- [GOAL]:
Images should be left out, and everything else in the listing reproduced exactly.

- [AVAILABLE DATA]:
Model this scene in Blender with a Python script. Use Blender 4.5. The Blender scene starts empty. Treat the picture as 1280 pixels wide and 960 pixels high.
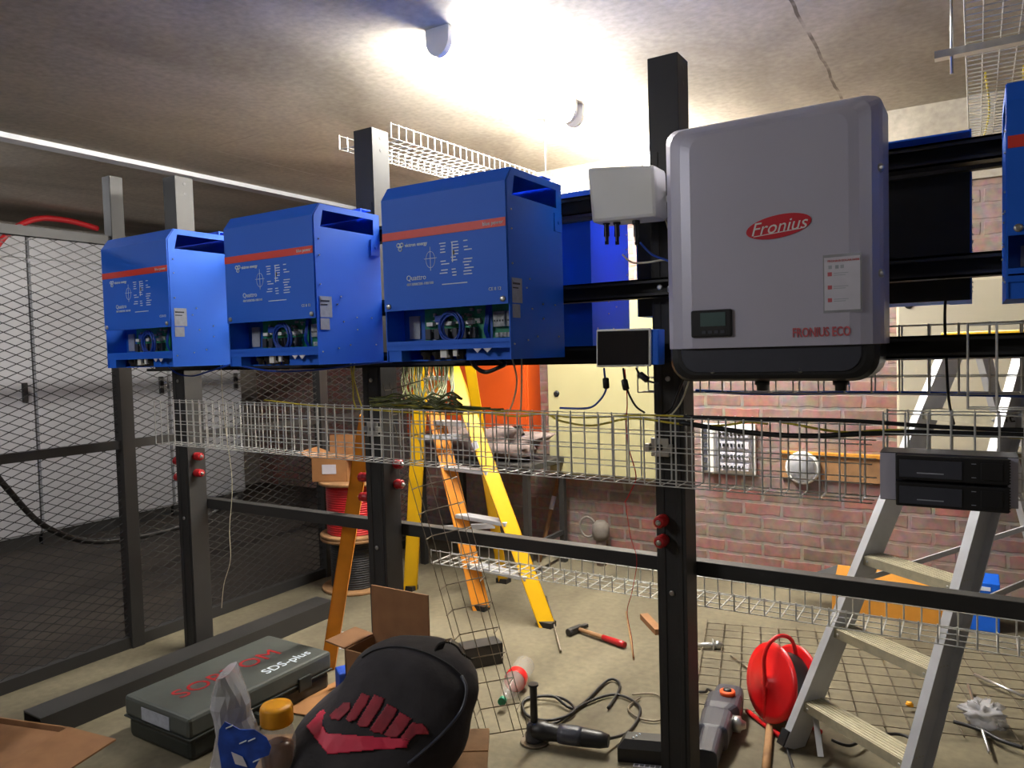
import bpy, math, random
from mathutils import Vector as V, Matrix, noise
from mathutils.bvhtree import BVHTree
random.seed(7)
SC = bpy.context.scene
COL = SC.collection
# ------------------------------------------------------------------ camera
F = 930.0
YAW, PITCH, ROLL = math.radians(32), math.atan(40 / F), 0.028
CAM = V((0, 0, 1.5))
fh = V((-math.sin(YAW), math.cos(YAW), 0)); r0 = V((math.cos(YAW), math.sin(YAW), 0))
fw = fh * math.cos(PITCH) + V((0, 0, -math.sin(PITCH)))
u0 = r0.cross(fw)
rt = r0 * math.cos(ROLL) - u0 * math.sin(ROLL)
up = u0 * math.cos(ROLL) + r0 * math.sin(ROLL)
cd = bpy.data.cameras.new('camera'); cam = bpy.data.objects.new('camera', cd); COL.objects.link(cam)
cd.sensor_width = 36; cd.lens = F / 1280 * 36; cd.clip_start = 0.02
m = Matrix((rt, up, -fw)).transposed().to_4x4(); m.translation = CAM
cam.matrix_world = m
SC.camera = cam

def ray(px, py):
    return fw + rt * ((px - 640) / F) + up * ((480 - py) / F)
def at(px, py, X=None, Y=None, Z=None):
    "the point of a real plane that is seen at a place of the photograph"
    d = ray(px, py)
    t = X / d.x if X is not None else Y / d.y if Y is not None else (Z - 1.5) / d.z
    return CAM + d * t
# ------------------------------------------------------------------ world, exposure
W = bpy.data.worlds.new('world'); SC.world = W; W.use_nodes = True
W.node_tree.nodes['Background'].inputs[0].default_value = (0.6, 0.65, 0.8, 1)
W.node_tree.nodes['Background'].inputs[1].default_value = 0.10
SC.view_settings.view_transform = 'Standard'; SC.view_settings.look = 'None'
SC.view_settings.exposure = 0.9; SC.view_settings.gamma = 1; SC.view_settings.use_curve_mapping = False
TUBE_E = 120.0      # fluorescent tubes over the rack
FRONT_E = 62.0     # fluorescent tubes behind the camera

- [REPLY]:
Model this scene in Blender with a Python script. Use Blender 4.5. The Blender scene starts empty. Treat the picture as 1280 pixels wide and 960 pixels high.
import bpy, math, random
from mathutils import Vector as V, Matrix, noise
from mathutils.bvhtree import BVHTree
random.seed(7)
SC = bpy.context.scene
COL = SC.collection
# ------------------------------------------------------------------ camera
F = 930.0
YAW, PITCH, ROLL = math.radians(32), math.atan(40 / F), 0.028
CAM = V((0, 0, 1.5))
fh = V((-math.sin(YAW), math.cos(YAW), 0)); r0 = V((math.cos(YAW), math.sin(YAW), 0))
fw = fh * math.cos(PITCH) + V((0, 0, -math.sin(PITCH)))
u0 = r0.cross(fw)
rt = r0 * math.cos(ROLL) - u0 * math.sin(ROLL)
up = u0 * math.cos(ROLL) + r0 * math.sin(ROLL)
cd = bpy.data.cameras.new('camera'); cam = bpy.data.objects.new('camera', cd); COL.objects.link(cam)
cd.sensor_width = 36; cd.lens = F / 1280 * 36; cd.clip_start = 0.02
m = Matrix((rt, up, -fw)).transposed().to_4x4(); m.translation = CAM
cam.matrix_world = m
SC.camera = cam

def ray(px, py):
    return fw + rt * ((px - 640) / F) + up * ((480 - py) / F)
def at(px, py, X=None, Y=None, Z=None):
    "the point of a real plane that is seen at a place of the photograph"
    d = ray(px, py)
    t = X / d.x if X is not None else Y / d.y if Y is not None else (Z - 1.5) / d.z
    return CAM + d * t
# ------------------------------------------------------------------ world, exposure
W = bpy.data.worlds.new('world'); SC.world = W; W.use_nodes = True
W.node_tree.nodes['Background'].inputs[0].default_value = (0.6, 0.65, 0.8, 1)
W.node_tree.nodes['Background'].inputs[1].default_value = 0.10
SC.view_settings.view_transform = 'Standard'; SC.view_settings.look = 'None'
SC.view_settings.exposure = 0.9; SC.view_settings.gamma = 1; SC.view_settings.use_curve_mapping = False
TUBE_E = 120.0      # fluorescent tubes over the rack
FRONT_E = 62.0     # fluorescent tubes behind the camera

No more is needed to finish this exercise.